Ian Payne investigates the provenance of a neglected Elizabethan Christmas anthem

The extant works of the Norwich Cathedral organist William Cobbold (1560–1639) form a most interesting corpus of late-Elizabethan domestic music, consisting almost entirely of five-part consort songs for solo voice and viols. Cobbold’s music for voice(s) and viols has been considerably illuminated by recent research: this suggests, inter alia, that his Christmas verse anthem, In Bethlehem town, may also have been conceived for voices and viols and provide a rare glimpse into the substantial reworking by an Elizabethan composer of a pre-existing model. This, the composer’s only extant anthem, makes a rare and pleasant addition to the small yet musically distinguished body of Elizabethan and Jacobean works dedicated to the festive season. It is preserved in two complementary, but somewhat discordant, manuscript ‘liturgical’ sources comprising (respectively) vocal part-books and an organ part. In these sources the anthem is scored for solo voices, chorus and organ, with the usual ‘decani’ and ‘cantoris’ spatial divisions associated with ‘cathedral’ music; but there are some uncomfortable features which call into question the integrity of the verse-anthem material as it has come down to us.

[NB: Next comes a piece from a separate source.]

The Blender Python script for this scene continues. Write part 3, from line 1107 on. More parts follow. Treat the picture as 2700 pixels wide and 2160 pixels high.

These will be considered below; but the greatest doubt is cast on the status of this version of the anthem by the discovery that the first verse section is essentially a reworking of Cobbold’s earlier five-part consort song, Amids my bale, setting a poem published in 1573 by George Gascoigne. Such an association of the anthem with viols raises the possibility that it may have been conceived as a domestic consort piece, with important implications for the conflicting performing forces required for each version. More interesting still, the consort version is reconstructable.

Before looking at the music in detail, it will be useful to establish a rough chronology in which to place this work, and to introduce the sources. Like Byrd, Cobbold seems to have composed his consort songs (to judge both by their style, and by the single dated example) probably during the 1580s, before the Italianate cadence formula naturalised by the madrigal-prints of Thomas Morley and his disciples had become a cliché in English music. Even so, the anthem cannot be dated at all precisely; and the anthem survives in sources compiled considerably later than its probable date of composition: Durham MS A2, probably the earliest of the Durham Cathedral pre-Restoration organ-parts, begun c.1635 and consisting ‘mainly of a large number of small gatherings of organ parts which originally had a separate existence’; and the so-called Barnard part-books, whose compilation has been dated to the period c.1625–c.1638 and to which the anthem was probably a late addition. Beyond that point the sparse chronological evidence will not take us.